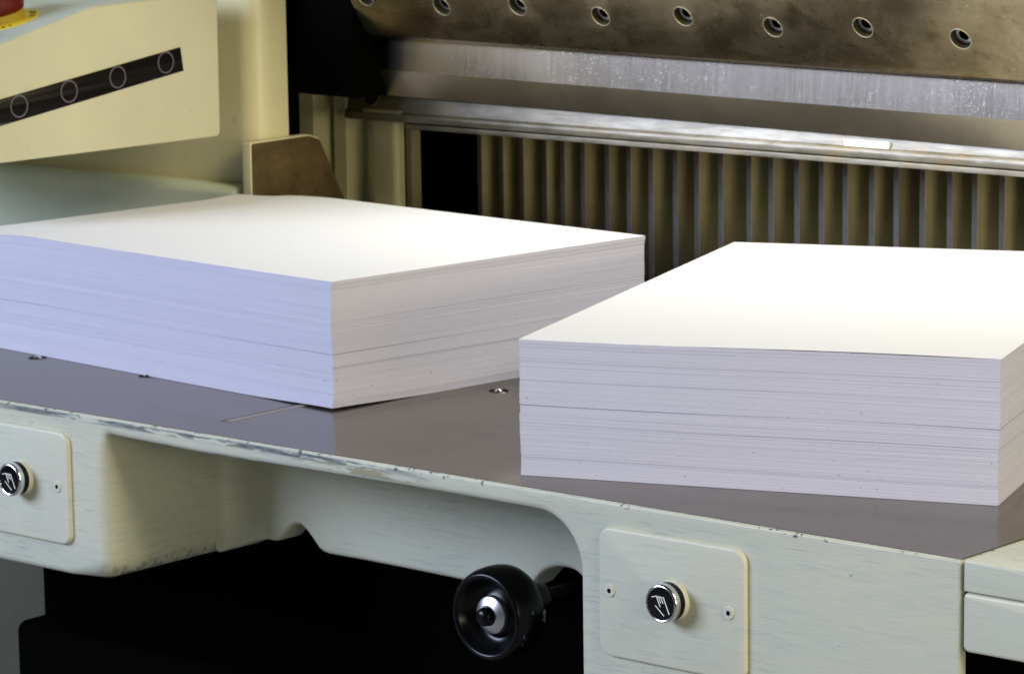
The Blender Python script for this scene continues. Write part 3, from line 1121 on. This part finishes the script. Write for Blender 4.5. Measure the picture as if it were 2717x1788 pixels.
for (y, z) in ((.4943, 1.1690), (.4229, 1.1584), (.3528, 1.1487), (.2828, 1.1388)):
    bm = bmesh.new()
    lathe(bm, [(.0106, .0001), (.0106, .0005), (.0120, .0005), (.0120, .0001)], (-1.3592, y, z), (1, 0, 0), 48)
    obj('button_ring', bm, M_ring, strip)
# emergency stop
ec = Vector((-1.4390, 0.3287, 1.2216))
sn = Vector((0, -.233, .9725)).normalized()
sxv = Vector((1, 0, 0))
syv = sn.cross(sxv)
bm = bmesh.new()
lathe(bm, [(.0285, -.001), (.0285, .0095), (.0272, .0105), (0, .0105)], ec, sn, 48)
es = obj('emergency_button', bm, M_ochre, cc)
bm = bmesh.new()
lathe(bm, [(.0270, .0100), (.0292, .0118), (.0302, .016), (.0292, .023), (.024, .032), (.021, .038), (.012, .041), (0, .0415)], ec, sn, 48)
obj('red_cap', bm, M_red, es, 50)
bm = bmesh.new()
lathe(bm, [(.0430, 0), (.0430, .0008), (.0425, .0010), (0, .0010)], ec, sn, 56)
obj('yellow_label', bm, M_yellow, es, 40)


def arc_text(txt, mid_deg, R, size):
    """letters set round the label, tops toward its middle"""
    bm = bmesh.new()
    step = size * .86 / R
    for i, chh in enumerate(txt):
        cu_ = bpy.data.curves.new('glyph', 'FONT')
        cu_.body = chh
        cu_.size = size
        cu_.align_x = 'CENTER'
        cu_.resolution_u = 2
        cu_.extrude = .0002
        to = bpy.data.objects.new('glyph', cu_)
        me = to.to_mesh()
        th = math.radians(mid_deg) + (i - (len(txt) - 1) / 2) * step
        rad = sxv * math.cos(th) + syv * math.sin(th)
        tang = -sxv * math.sin(th) + syv * math.cos(th)
        vs = [bm.verts.new(ec + rad * (R - v.co.y) + tang * v.co.x + sn * (.0012 + v.co.z)) for v in me.vertices]
        for p in me.polygons:
            try:
                bm.faces.new([vs[q] for q in p.vertices])
            except ValueError:
                pass
        to.to_mesh_clear()
        bpy.data.objects.remove(to)
        bpy.data.curves.remove(cu_)
    return bm


obj('label_text', arc_text('ARRET', -46, .0405, .0092), M_ink, es, smooth=False)
obj('label_text', arc_text('STOP', 48, .0405, .0092), M_ink, es, smooth=False)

GOAL OF THE EXERCISE. Repeat the data exactly, dropping every picture it holds.

THE RESPONSE.
The Blender Python script for this scene continues. Write part 3, from line 1121 on. This part finishes the script. Write for Blender 4.5. Measure the picture as if it were 2717x1788 pixels.
for (y, z) in ((.4943, 1.1690), (.4229, 1.1584), (.3528, 1.1487), (.2828, 1.1388)):
    bm = bmesh.new()
    lathe(bm, [(.0106, .0001), (.0106, .0005), (.0120, .0005), (.0120, .0001)], (-1.3592, y, z), (1, 0, 0), 48)
    obj('button_ring', bm, M_ring, strip)
# emergency stop
ec = Vector((-1.4390, 0.3287, 1.2216))
sn = Vector((0, -.233, .9725)).normalized()
sxv = Vector((1, 0, 0))
syv = sn.cross(sxv)
bm = bmesh.new()
lathe(bm, [(.0285, -.001), (.0285, .0095), (.0272, .0105), (0, .0105)], ec, sn, 48)
es = obj('emergency_button', bm, M_ochre, cc)
bm = bmesh.new()
lathe(bm, [(.0270, .0100), (.0292, .0118), (.0302, .016), (.0292, .023), (.024, .032), (.021, .038), (.012, .041), (0, .0415)], ec, sn, 48)
obj('red_cap', bm, M_red, es, 50)
bm = bmesh.new()
lathe(bm, [(.0430, 0), (.0430, .0008), (.0425, .0010), (0, .0010)], ec, sn, 56)
obj('yellow_label', bm, M_yellow, es, 40)


def arc_text(txt, mid_deg, R, size):
    """letters set round the label, tops toward its middle"""
    bm = bmesh.new()
    step = size * .86 / R
    for i, chh in enumerate(txt):
        cu_ = bpy.data.curves.new('glyph', 'FONT')
        cu_.body = chh
        cu_.size = size
        cu_.align_x = 'CENTER'
        cu_.resolution_u = 2
        cu_.extrude = .0002
        to = bpy.data.objects.new('glyph', cu_)
        me = to.to_mesh()
        th = math.radians(mid_deg) + (i - (len(txt) - 1) / 2) * step
        rad = sxv * math.cos(th) + syv * math.sin(th)
        tang = -sxv * math.sin(th) + syv * math.cos(th)
        vs = [bm.verts.new(ec + rad * (R - v.co.y) + tang * v.co.x + sn * (.0012 + v.co.z)) for v in me.vertices]
        for p in me.polygons:
            try:
                bm.faces.new([vs[q] for q in p.vertices])
            except ValueError:
                pass
        to.to_mesh_clear()
        bpy.data.objects.remove(to)
        bpy.data.curves.remove(cu_)
    return bm


obj('label_text', arc_text('ARRET', -46, .0405, .0092), M_ink, es, smooth=False)
obj('label_text', arc_text('STOP', 48, .0405, .0092), M_ink, es, smooth=False)